Pub Date: July 1st, 2016
ISBN: 978-1-503-95474-8
Publisher: Amazon Crossing

A young and troubled policewoman in Mexico City's borough of Iztapalapa fights demons both internal and external in Esquivel's (Malinche, 2006, etc.) latest.

Lupita is working security at an appearance by a municipal delegado, Larreaga, recently elected on a platform of cleaning up drug-related graft. As he emerges from his limousine, his throat is slit by an unseen assailant. Lupita sets out to solve the murder as, through flashbacks interspersed with boxed snippets of Aztec and Mayan lore, Esquivel parses the mystery and allegorical import of her protagonist's life. Raped in adolescence by her drunken stepfather, Lupita has waged a lifelong struggle with the demon of body image, not to mention tequila and cocaine: after she caused the death of her toddler son while on a bender, she served prison time.

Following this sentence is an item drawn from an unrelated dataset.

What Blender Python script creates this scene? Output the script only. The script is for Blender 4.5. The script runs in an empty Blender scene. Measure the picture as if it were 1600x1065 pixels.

She’s been sober for years, but the Larreaga assassination has tipped her off the wagon. It appears that Mami, the gangster queen of the street vendors/drug dealers whom the delegado crusaded against, may have engineered his death. Mami is wrangling with the police over an upcoming Passion play which is threatening to displace her minions’ food and drug stalls. It isn’t long before Lupita herself becomes a target or before she recognizes, in no particular order, the power of a) love, b) sobriety, c) anti-consumerism, and d) reconnecting with the shamans and the more salubrious hallucinogens of her pre-Cortez ancestors. (Obsidian, a sacred substance of weaponry and sorcery, is a recurring motif.)

A sympathetic protagonist and an engrossing exposition of social and political chaos in Mexico are smothered by generalized palaver about the oneness of the universe and the mythology of light.